Robert Binks is a Canadian illustrator and cartoonist with a fresh, wry and humane touch. His drawings and art pieces are still delightful thirty and even sixty years after their creation.
His illustrations for the Ogden Nash collection The Old Dog Barks Backwards (1972) can be seen in four posts gathered here. As a result of these posts, Mr. Binks got in touch with me and sent along more of his works, which I will be presenting over the next few weeks. I’ll note that everything Mr. Binks produced for himself is © Bob Binks. Works that he produced for the Canadian Broadcasting Corp. are © CBC/Bob Binks.
Mr. Binks wrote me the following:
I retired 20 years ago after a 35 year career as a graphic designer at the Canadian Broadcasting Corporation. During those years I also free-lanced for 2 Toronto newspapers doing editorial art and had an agent in New York where I illustrated several books including The Old Dog Barks Backwards.
A personal endeavor I have enjoyed all my life and continue to do, is making Xmas and birthday cards for my friends and relatives.
Since retirement I continue to be productive in art — fine art painting, small ironic wood constructions and clay creations.
We’ll be seeing samples of all the above during the next few weeks.
Born in 1926, Mr. Binks studied commercial art at a Toronto technical school, then fine art at the Ontario College of Art. In 1947 he became a display designer at Eaton’s, a department store giant that was a Canadian institution. Ten years later, at age 30 or 31, he joined the Canadian Broadcasting Corp, where he spent the rest of his professional life.
His work combines simplicity with unexpected detail and craft. These student caricatures from his days at Central Technical School provide an example:
As you see, they’re from the same set as the self-caricature that opened the post.
Now a far less characteristic work, but an interesting one. Mr. Binks produced this beach scene at age 14, during his second-year illustration course at Central Tech. He was trying to be like the painter Paul Cadmus (1904-1999) and made a good job of it:
Most of Mr. Binks’s work is, to put it mildly, not much like that of Paul Cadmus, who was a bitter moralist and who specialized in elaborate, pyrotechnically designed canvases that are heavy with detail. The best Binks-Cadmus parallel I can come up with is that the two reverse each other. Mr. Binks produces clear, appealing works that show more detail than expected. Cadmus produced improbably dense works that communicate themselves with surprising clarity and speed.
At age 22, Mr. Binks painted columns in the women’s wear department at Eaton’s. A display from his time at the department store provides an example of his clear but subtly detailed work:
From the 1970s, we have some CBC work that shows a Binks trademark: the combination of simply outlined figures with involved but bold composition. From left foreground to right foreground, the artist turns a series of squiggles — dress pattern to hand-mike cord to snake to giant-mike cord — into a sort of meta-squiggle.
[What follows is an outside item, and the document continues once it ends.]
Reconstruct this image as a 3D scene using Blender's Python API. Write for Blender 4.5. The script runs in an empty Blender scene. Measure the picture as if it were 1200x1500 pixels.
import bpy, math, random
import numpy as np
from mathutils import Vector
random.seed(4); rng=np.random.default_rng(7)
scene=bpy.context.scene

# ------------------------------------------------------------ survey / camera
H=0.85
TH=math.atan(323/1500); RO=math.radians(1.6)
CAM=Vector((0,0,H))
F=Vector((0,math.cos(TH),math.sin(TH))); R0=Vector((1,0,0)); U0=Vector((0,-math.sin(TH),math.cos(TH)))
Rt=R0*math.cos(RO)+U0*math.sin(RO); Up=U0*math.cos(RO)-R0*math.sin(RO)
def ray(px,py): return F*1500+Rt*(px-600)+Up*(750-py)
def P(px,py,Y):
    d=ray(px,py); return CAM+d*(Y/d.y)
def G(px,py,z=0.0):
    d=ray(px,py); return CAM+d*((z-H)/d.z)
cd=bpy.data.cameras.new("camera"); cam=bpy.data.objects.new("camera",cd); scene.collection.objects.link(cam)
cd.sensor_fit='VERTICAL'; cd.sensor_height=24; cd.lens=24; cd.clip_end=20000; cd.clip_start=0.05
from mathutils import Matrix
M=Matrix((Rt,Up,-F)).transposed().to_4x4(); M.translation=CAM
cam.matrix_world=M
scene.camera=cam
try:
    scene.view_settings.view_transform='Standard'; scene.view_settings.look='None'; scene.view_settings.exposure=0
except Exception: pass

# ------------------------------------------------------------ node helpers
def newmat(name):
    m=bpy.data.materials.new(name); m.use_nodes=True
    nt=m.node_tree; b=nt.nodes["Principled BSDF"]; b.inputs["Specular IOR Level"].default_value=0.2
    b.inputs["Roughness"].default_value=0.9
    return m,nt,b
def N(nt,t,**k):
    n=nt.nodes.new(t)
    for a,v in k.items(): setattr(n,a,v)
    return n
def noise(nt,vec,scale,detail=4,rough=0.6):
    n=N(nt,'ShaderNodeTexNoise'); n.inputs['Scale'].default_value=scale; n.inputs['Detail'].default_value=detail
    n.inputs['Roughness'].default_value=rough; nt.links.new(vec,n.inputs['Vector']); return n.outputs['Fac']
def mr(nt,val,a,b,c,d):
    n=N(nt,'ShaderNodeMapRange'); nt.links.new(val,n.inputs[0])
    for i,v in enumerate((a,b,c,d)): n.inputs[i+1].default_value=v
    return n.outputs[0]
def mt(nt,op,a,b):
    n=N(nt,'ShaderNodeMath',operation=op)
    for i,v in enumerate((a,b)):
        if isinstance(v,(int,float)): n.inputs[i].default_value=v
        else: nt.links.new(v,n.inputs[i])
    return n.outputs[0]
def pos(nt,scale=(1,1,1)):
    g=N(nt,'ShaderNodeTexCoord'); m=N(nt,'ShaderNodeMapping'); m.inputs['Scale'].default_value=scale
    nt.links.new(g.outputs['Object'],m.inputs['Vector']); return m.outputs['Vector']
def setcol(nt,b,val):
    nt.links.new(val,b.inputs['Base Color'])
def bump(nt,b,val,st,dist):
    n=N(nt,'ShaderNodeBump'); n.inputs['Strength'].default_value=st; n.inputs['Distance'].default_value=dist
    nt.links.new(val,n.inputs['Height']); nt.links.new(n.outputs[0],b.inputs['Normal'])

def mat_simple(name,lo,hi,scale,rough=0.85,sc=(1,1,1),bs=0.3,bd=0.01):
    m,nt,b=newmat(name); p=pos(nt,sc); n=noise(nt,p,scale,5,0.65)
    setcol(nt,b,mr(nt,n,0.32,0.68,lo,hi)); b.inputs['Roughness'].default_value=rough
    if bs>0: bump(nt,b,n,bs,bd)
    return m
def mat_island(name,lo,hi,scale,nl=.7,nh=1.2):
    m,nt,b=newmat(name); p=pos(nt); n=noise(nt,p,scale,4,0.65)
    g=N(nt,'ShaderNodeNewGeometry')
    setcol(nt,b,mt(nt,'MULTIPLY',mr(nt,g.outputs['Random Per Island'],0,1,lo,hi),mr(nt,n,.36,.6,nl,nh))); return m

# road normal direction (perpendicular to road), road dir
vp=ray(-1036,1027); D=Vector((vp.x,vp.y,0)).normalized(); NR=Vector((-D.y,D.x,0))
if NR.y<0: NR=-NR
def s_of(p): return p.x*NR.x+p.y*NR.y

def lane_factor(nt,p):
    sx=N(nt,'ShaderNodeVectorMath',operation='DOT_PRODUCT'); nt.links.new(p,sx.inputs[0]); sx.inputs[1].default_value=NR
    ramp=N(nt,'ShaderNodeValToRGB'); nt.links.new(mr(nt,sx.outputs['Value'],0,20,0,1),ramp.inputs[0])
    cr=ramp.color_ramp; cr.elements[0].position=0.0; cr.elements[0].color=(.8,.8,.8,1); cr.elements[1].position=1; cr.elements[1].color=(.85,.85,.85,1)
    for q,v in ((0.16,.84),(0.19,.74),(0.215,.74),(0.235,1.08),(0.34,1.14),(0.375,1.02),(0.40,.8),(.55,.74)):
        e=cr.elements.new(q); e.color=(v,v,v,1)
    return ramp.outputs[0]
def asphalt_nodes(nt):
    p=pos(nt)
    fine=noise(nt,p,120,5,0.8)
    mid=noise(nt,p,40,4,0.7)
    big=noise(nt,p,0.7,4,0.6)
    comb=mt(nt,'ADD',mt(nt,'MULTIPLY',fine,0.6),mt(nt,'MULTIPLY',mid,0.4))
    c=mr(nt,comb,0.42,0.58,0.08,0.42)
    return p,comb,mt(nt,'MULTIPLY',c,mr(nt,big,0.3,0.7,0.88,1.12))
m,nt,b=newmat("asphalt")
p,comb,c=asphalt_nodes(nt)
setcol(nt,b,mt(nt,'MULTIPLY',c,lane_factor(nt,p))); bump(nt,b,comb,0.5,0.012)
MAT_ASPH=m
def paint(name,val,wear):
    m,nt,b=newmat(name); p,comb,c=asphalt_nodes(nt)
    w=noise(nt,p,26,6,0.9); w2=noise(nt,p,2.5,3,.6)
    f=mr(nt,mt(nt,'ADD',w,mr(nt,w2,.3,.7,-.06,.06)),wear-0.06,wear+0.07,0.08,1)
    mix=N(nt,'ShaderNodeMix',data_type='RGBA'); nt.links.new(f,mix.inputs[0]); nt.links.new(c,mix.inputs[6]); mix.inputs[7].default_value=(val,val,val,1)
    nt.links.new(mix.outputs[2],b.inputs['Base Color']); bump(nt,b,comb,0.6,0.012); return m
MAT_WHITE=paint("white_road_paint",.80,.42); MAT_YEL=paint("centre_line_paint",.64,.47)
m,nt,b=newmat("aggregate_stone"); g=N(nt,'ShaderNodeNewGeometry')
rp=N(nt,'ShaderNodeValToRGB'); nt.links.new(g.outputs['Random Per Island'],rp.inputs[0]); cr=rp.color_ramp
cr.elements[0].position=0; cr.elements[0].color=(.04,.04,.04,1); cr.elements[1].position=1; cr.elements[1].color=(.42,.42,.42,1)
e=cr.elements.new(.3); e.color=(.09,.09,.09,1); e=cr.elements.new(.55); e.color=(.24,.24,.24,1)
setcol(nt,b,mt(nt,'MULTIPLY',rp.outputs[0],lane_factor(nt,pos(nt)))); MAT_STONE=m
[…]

It coils toward us where the reporter is standing with his hand-mike, then coils away, passing from snake to giant-mike cord:
Below is an item done freelance for the recipe page of the Globe and Mail. Mr. Binks tends to amplify the effect of the texture in a given work by creating high, narrow rectangles jammed with detail. In this case the cart’s vegetable bins do the job:
Below we see the same trait, only more so. This picture makes texture its centerpiece; usually texture is more of an accent, from what I’ve seen.
Here we have a page from a mod dictionary that Mr. Binks illustrated. The pictures remind me of his work in the Odgen Nash collection. His strengths come together very nicely here. The illustrations have the simplicity cartoons need, but with a good deal of weight to the drawing:
Another favorite, this one from the cover of a Toronto paper’s weekend magazine supplement. I like the nimble but unobtrusive way Mr. Binks handles the three interlocking compositions of cityscape, the first group of authors, and the second group of authors:
Again, the drawing still works as a cartoon. The composition is involved but clear, and it doesn’t produce a brushback effect, as when the reader’s jaw is supposed to drop a little and she/he to stand abashed at the sight of improbable ability. I find the drawing cuddly in a way, comforting. For example, take the tourist boat chugging along in the foreground.
To close, a Christmas card Mr. Binks designed for his own use. The paisley Santa and his colors grab me:
The card has pulled off a neat trick, which is to survive the pop art ’60s without having become dated. I love the way the raspberry, gold and tan patterns look trapped against the white.
Unfortunately I don’t know how to analyze the card’s use of color and patterns, beyond saying that Mr. Binks sometimes uses contrasting patterns to kick up a drawing’s effect, and that here he adds high-contrast colors and a white background. The result is a caricature that jumps out at you, a trippy Santa Claus whose trippiness doesn’t rely on the usual signifiers of psychedelia (beyond paisley, anyway).